From Mankato, Minnesota, Marvel Jackson Cooke was the daughter of Amy Wood Jackson and Madison Jackson. Her family moved to Minneapolis, Minnesota in 1907 and in 1925, Jackson graduated from the University of Minnesota at the age of 22. When she got out of college, she moved to Harlem in New York City and was hired as editorial assistant at the Crisis, the NAACP publication. Jackson then went to the Amsterdam News where she was secretary to the women’s editor and a general assignment reporter.

While at the Amsterdam News, Jackson helped organize the first Newspaper Guild unit at a Black-owned newspaper while being the first woman reporter in the Amsterdam News’ 40-year history. She broke her engagement to Roy Wilkins and soon Married Cecil Cooke, internationally famous athlete. The Cookes moved to Greensboro, North Carolina where Marvel taught history, English and Latin in the high school department of North Carolina Agricultural and Technical College. Moving back to New York City she returned to the Amsterdam News.

In 1935, she was part of the successful eleven-week Guild strike against the newspaper. She then became assistant managing editor at the People’s Voice, a Harlem-based weekly owned by Adam Clayton Powell.

“I was part of the Bronx Slave Market long enough to experience all the viciousness and indignity of a system which forces women to the streets in search of work,” she once said. Her five-part series for the Daily Compass on the abuse suffered by black domestic workers was a result of this research. Cooke also worked as a reporter and feature writer at the Compass, a short-lived white-owned New York City daily newspaper where she was the first black woman to work at a mainstream white-owned newspaper and the only Black and the only woman reporter. Cooke loved immersing herself in the arts. She read, listened to music, studied art, and went to plays. She felt that Black people in the arts contributed things that were lacking in the regular arts, because the stories and art and music of Black people reflected their life experience.

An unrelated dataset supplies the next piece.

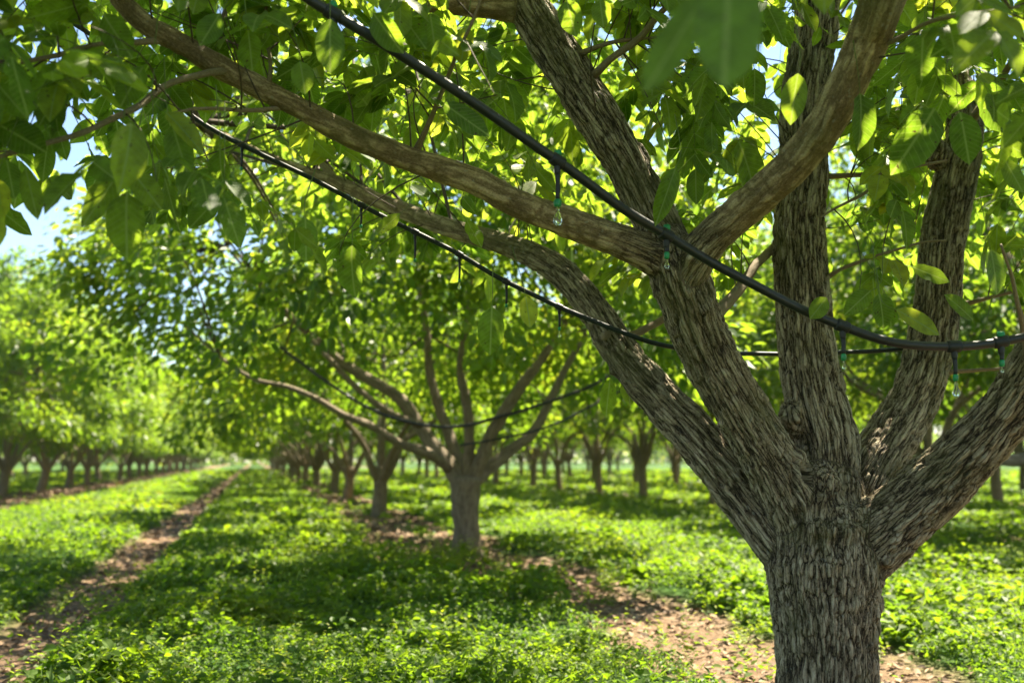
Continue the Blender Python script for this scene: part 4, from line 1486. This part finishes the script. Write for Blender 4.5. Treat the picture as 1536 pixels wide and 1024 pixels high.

In the early fifties, Cooke devoted herself to political activism. In 1953, she was New York director of the Council of Arts, Sciences and Professions and appeared before a hearing instigated by Sen. Joseph McCarthy New York and Washington, D.C., defending un-American accusations.

Cooke was national legal defense secretary of the Angela Davis Defense Committee in the late sixties and early seventies. Her husband died in 1978. In her later years, she was national vice chairman of the American-Soviet Friendship Committee. Marvel Cooke died in December 2000 in Harlem, N.Y. Research more about black journalist and share with your babies. Make it a champion day!